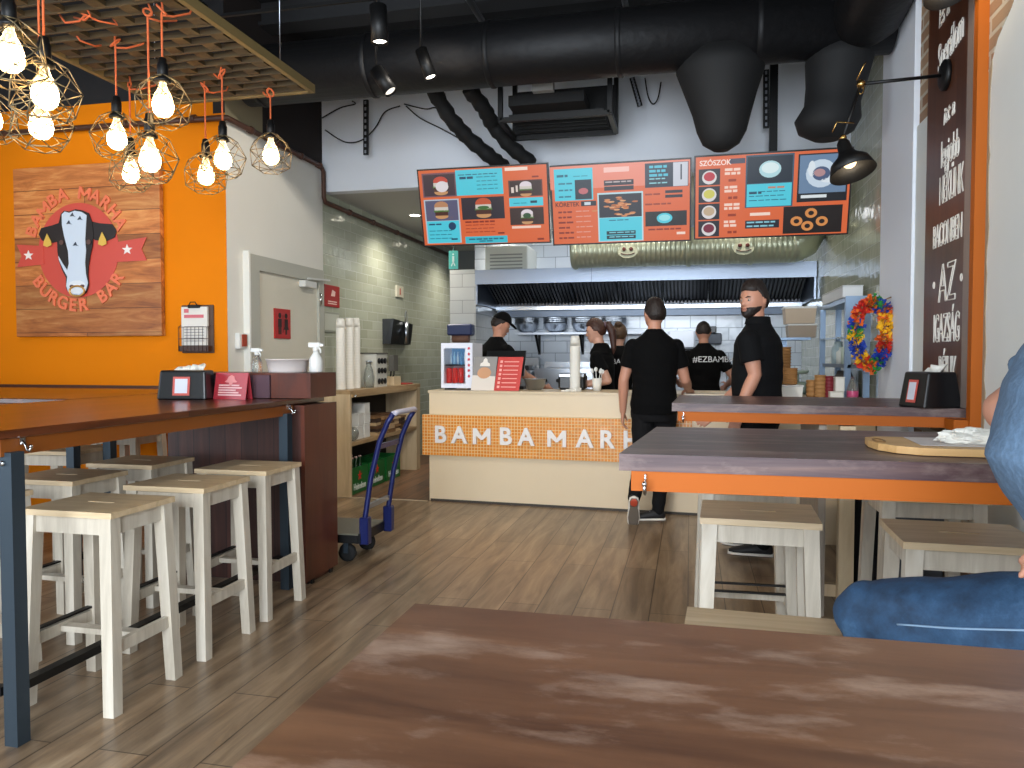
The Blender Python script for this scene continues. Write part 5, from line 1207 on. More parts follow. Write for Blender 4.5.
for i, x in enumerate((-1.95, -.6, .25)):
    t = thing('fryer', ['deep fryer at the left end of the cooking line', 'deep fryer right of the griddle', 'deep fryer behind the man at the back'][i], 'fryer', (x, 9.05, .94), 0, 'fryers on the cooking line')
    m = MB(); m.box((x-.15, 8.75, .94), (x+.15, 9.3, 1.14), bev=.01); m.box((x-.15, 9.22, 1.14), (x+.15, 9.3, 1.30), bev=.01); m.build('fryer_body', M['steel'], t)
    m = MB(); m.box((x-.1, 8.82, 1.14), (x+.1, 9.15, 1.2)); m.bar((x, 8.82, 1.19), (x, 8.62, 1.24), .02, .015); m.build('basket', P_('#3b3b3e', .4, .8), t)
# prep table with things
t = thing('prep_table', 'stainless preparation table between counter and cooking line', 'table', (-.9, 7.9, 0))
m = MB(); m.box((-2.05, 7.72, .86), (-1.15, 8.1, .9), bev=.004); m.build('tabletop', M['steel'], t)
for x in (-2.0, -1.2):
    for y in (7.76, 8.05): m = MB(); m.cone((x, y, 0), (x, y, .86), .02, n=12); m.build('leg', M['steel'], t)
# small printer / scale on the back wall
t = thing('order_printer', 'small dark order printer fixed high on the white kitchen tiles', 'printer', (.18, 9.4, 1.45))
m = MB(); m.box((.10, 9.3, 1.45), (.36, 9.495, 1.58), bev=.01); m.build('printer_body', P_('#3a3f49', .4), t); m = MB(); m.box((.14, 9.28, 1.58), (.30, 9.45, 1.66), bev=.01); m.build('printer_head', M['plastic'], t)
t = thing('paper_towel_box', 'white paper towel box on the kitchen tiles beside the printer', 'dispenser', (-.2, 9.4, 1.4))
m = MB(); m.box((-.26, 9.34, 1.40), (.06, 9.495, 1.62), bev=.02); m.build('cover', P_('#d8dde6', .35), t); m = MB(); m.box((-.24, 9.33, 1.385), (.04, 9.36, 1.40)); m.build('slot', M['black'], t)
# ---------------------------------------------------------------- things on the counter
t = thing('drinks_fridge', 'small white countertop fridge with a lit blue and red display of cans', 'fridge', (-2.06, 6.85, 1.0))
a = atY(441, 343, 6.66); b = atY(472.5, 389, 6.66); x0, x1 = a.x, b.x; zt = a.z
m = MB(); m.box((x0, 6.66, 1.018), (x0+.03, 7.0, zt)); m.box((x1-.07, 6.66, 1.018), (x1, 7.0, zt)); m.box((x0+.03, 6.66, 1.018), (x1-.07, 7.0, 1.06)); m.box((x0+.03, 6.66, zt-.05), (x1-.07, 7.0, zt)); m.box((x0+.03, 6.96, 1.06), (x1-.07, 7.0, zt-.05)); m.build('cabinet', P_('#d9dbe6', .35, emit='#ffffff', es=.03), t)
zm = (1.06+zt-.05)/2+.0
m = MB(); m.box((x0+.03, 6.70, zm), (x1-.07, 6.95, zm+.012)); m.build('fridge_shelf', M['black'], t)
m = MB(); m.box((x0+.03, 6.9, zm+.012), (x1-.07, 6.955, zt-.05)); m.build('lit_panel', E_('#3f8fd0', .45), t)
for k in range(5):
    x = x0+.05+k*.034; m = MB(); m.lathe([(.008, zm+.012), (.01, zm+.02), (.01, zm+.08), (.004, zm+.11), (.004, zm+.13)], (x, 6.8, 0), 10)
    single(m, 'small_bottle', P_(['#d7e9f2', '#9fd0ea', '#d7e9f2', '#5a9fd0', '#d7e9f2'][k], .3), f'{["first","second","third","fourth","fifth"][k]} small pale bottle from the left on the upper fridge shelf', 'bottle', 'bottles in the countertop fridge')
for k in range(3):
    x = x0+.06+k*.056; m = MB(); m.lathe([(.02, 1.062), (.025, 1.07), (.025, zm-.03), (.019, zm-.02), (0, zm-.02)], (x, 6.72, 0), 16)
    single(m, 'red_can', P_('#b5241f', .3, emit='#c0241c', es=.25), f'{["left","middle","right"][k]} red drinks can on the lower fridge shelf', 'can', 'red cans in the countertop fridge')
m = MB()
for k in range(6):
    z = zt-.05-k*.05; m.prism([(-.012, 0), (0, .016), (.012, 0), (.006, -.014), (-.006, -.014)] if k % 2 else [(-.012, -.012), (.012, -.008), (.008, .012), (-.01, .01)], (x1-.033, 6.658, z), (1, 0, 0), (0, 0, 1), .002)
m.build('side_lettering', P_('#c02a3e', .4), t)
m = MB(); m.box((x0+.02, 6.7, 1.0), (x0+.06, 6.95, 1.018)); m.box((x1-.06, 6.7, 1.0), (x1-.02, 6.95, 1.018)); m.build('foot', M['black'], t)
m = MB(); m.box((x0+.028, 6.655, 1.055), (x1-.068, 6.659, zt-.045)); m.build('glass_door', M['glass'], t)
# acrylic stand and red menu
def stand(px, Y, label, name, lean, base, deco):
    (x0, y0, x1, y1) = px; a = atY(x0, y1, Y); b = atY(x1, y1, Y); c = atY(x0, y0, Y); w = b.x-a.x; h = c.z-a.z
    t = thing(name, label, 'card stand', (a.x, Y, 1.0)); m = MB(); up = Vector((lean, .06, h)); o = Vector((a.x, Y, 1.0))
    m.prism([(0, 0), (w, 0), (w, 1), (0, 1)], o, (1, 0, 0), up, .006); m.build('card', base, t)
    m = MB(); m.bar(o+Vector((w/2, .02, .0)), o+Vector((w/2+lean*.6, .15, .0))+Vector((0, 0, .01)), .08, .01); m.bar(o+Vector((w/2+lean*.5, .14, .01)), o+up*.6+Vector((w/2, .01, 0)), .06, .006); m.build('support_foot', M['clear'], t)
    deco(t, o+Vector((0, -.007, 0)), w, up)
def d1(t, o, w, up):
    m = MB(); m.prism([(.0, .0), (w, 0), (w, .42), (0, .45)], o, (1, 0, 0), up, .002); m.build('lower_print', P_('#ddd2c6', .5), t)
    m = MB(); m.prism([(w/2+w*.3*math.cos(a), .52+.17*math.sin(a)) for a in [i/16*2*PI for i in range(16)]], o-Vector((0, .002, 0)), (1, 0, 0), up, .002); m.build('burger_picture', P_('#c9946c', .5), t)
    m = MB(); m.prism([(w*.28, .72), (w*.72, .72), (w*.7, .8), (w*.6, .84), (w*.58, .92), (w*.5, .97), (w*.42, .92), (w*.4, .84), (w*.3, .8)], o-Vector((0, .002, 0)), (1, 0, 0), up, .002); m.build('crest', P_('#e9e2d8', .5), t)
def d2(t, o, w, up):
    m = MB()
    for k in range(7):
        z = .08+k*.125; m.prism([(w*.1, z), (w*.2, z), (w*.2, z+.07), (w*.1, z+.07)], o, (1, 0, 0), up, .002); m.prism([(w*.26, z+.02), (w*.85, z+.02), (w*.85, z+.045), (w*.26, z+.045)], o, (1, 0, 0), up, .002)
    m.build('text_lines', P_('#e8a79c', .5), t)
stand((471, 357, 494, 390.5), 6.62, 'grey and white card stand with a burger picture next to the small fridge', 'picture_card_stand', .02, P_('#8e8a86', .5), d1)
stand((494, 357, 519, 390.5), 6.60, 'red menu card stand with pale text lines on the counter', 'red_menu_stand', .03, P_('#c5322a', .45), d2)
# bowl, gloves box, cup tower, cutlery
p = atY(533, 389, 6.85); m = MB(); m.lathe([(0, 0), (.06, 0), (.085, .03), (.1, .1), (.104, .102), (.096, .1), (.08, .034), (.055, .006), (0, .006)], (p.x+.02, 6.85, 1.0), 28); single(m, 'steel_mixing_bowl', M['steel'], 'steel bowl on the counter beside the red menu stand', 'bowl')
t = thing('card_terminal', 'black till terminal behind the red menu stand', 'till', (-1.45, 6.9, 1.0))
m = MB(); m.box((-1.72, 6.92, 1.0), (-1.5, 7.04, 1.03), bev=.006); m.bar((-1.61, 6.98, 1.03), (-1.61, 7.0, 1.14), .05, .03); m.build('base', M['plastic'], t)
a = atY(485, 352, 6.98); b = atY(524, 360, 6.98)
m = MB(); m.hexa([(a.x, 6.96, 1.12), (b.x, 6.96, 1.12), (b.x, 6.99, 1.12), (a.x, 6.99, 1.12), (a.x, 7.06, 1.36), (b.x, 7.06, 1.36), (b.x, 7.09, 1.36), (a.x, 7.09, 1.36)]); m.build('screen_back', M['plastic'], t)
def cups(c, n, r, h, step, mt, label, group, name='paper_cup_stack', rim=.004, cap=None):
    x, y, z = c; m = MB()
    prof = [(0, 0), (r, 0)]
    for k in range(n): zz = h+k*step; prof += [(r+.0, zz-step*.2), (r+rim, zz-step*.15), (r+rim, zz), (r*.985, zz+.001)] if True else []
    prof += [(r*.8, h+n*step), (0, h+n*step)]
    # upside-down nested cups: wide rims below, the base of the last one on top
    m.lathe(prof, c, 20); return single(m, name, mt, label, 'cup stack', group, loc=c)
p = atY(575, 390, 6.72)
def tower(px, ptop, Y, z0, r, mt, label, group, n=24):
    a = atY(px, 388, Y); b = atY(px, ptop, Y); x = a.x; H = b.z-z0; m = MB(); prof = [(r*1.05, 0), (r*1.05, .006)]
    nn = n; hh = H-.09
    for k in range(nn):
        zz = .006+hh*k/nn; prof += [(r, zz), (r*1.035, zz+hh/nn*.6), (r*1.035, zz+hh/nn*.9)]
    prof += [(r, hh), (r*.92, H-.03), (r*.78, H), (0, H)]
    m.lathe([(0, 0)]+prof, (x, Y, z0), 20); return single(m, 'cup_tower', mt, label, 'cup stack', group, loc=(x, Y, z0))
tower(575, 336, 6.74, 1.0, .045, M['paper'], 'tall single tower of white paper cups on the counter', None)
m = MB(); a = atY(575, 336, 6.74); 
t = thing('cutlery_cup', 'short paper cup full of white plastic spoons beside the cup tower', 'cup', atY(597, 388, 6.8))
p = Vector((atY(597, 388, 6.8).x, 6.8, 1.0)); m = MB(); m.lathe([(0, 0), (.035, 0), (.045, .11), (.042, .11), (.033, .006), (0, .006)], p, 18); m.build('cup', M['paper'], t)
for k in range(7):
    a = k*.9; m = MB(); e = p+Vector((.05*math.cos(a), .03*math.sin(a), .17+.01*(k % 3))); m.bar(p+Vector((.01*math.cos(a), .01*math.sin(a), .03)), e, .006, .003); m.sphere(e, .014, 8, squash=(1, .5, 1.4)); m.build('spoon', M['white'], t)
t = thing('napkin_pile', 'small heap of white sachets at the foot of the cup tower', 'sachets', (-.8, 6.8, 1.0)); 
p = atY(565, 389, 6.62)
for k in range(4):
    m = MB(); m.box((p.x-.03+k*.035, 6.60+.02*(k % 2), 1.0+.0), (p.x+.03+k*.035, 6.64+.02*(k % 2), 1.012+.006*k), rot=.3*k); m.build('sachet', M['paper'], t)
t = thing('counter_appliance', 'dark kitchen appliance with steel trim behind the cup tower', 'appliance', (-1.0, 6.95, 1.0))
m = MB(); m.box((-1.17, 6.88, 1.0), (-.92, 7.04, 1.14), bev=.02); m.build('appliance_body', M['plastic'], t); m = MB(); m.box((-1.16, 6.87, 1.115), (-.93, 7.03, 1.15), bev=.006); m.build('steel_trim', M['steel'], t)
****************
## Set problem:
Gather each line of the listing that holds the string "from".

## Full answer:
The Blender Python script for this scene continues. Write part 5, from line 1207 on. More parts follow. Write for Blender 4.5.
    single(m, 'small_bottle', P_(['#d7e9f2', '#9fd0ea', '#d7e9f2', '#5a9fd0', '#d7e9f2'][k], .3), f'{["first","second","third","fourth","fifth"][k]} small pale bottle from the left on the upper fridge shelf', 'bottle', 'bottles in the countertop fridge')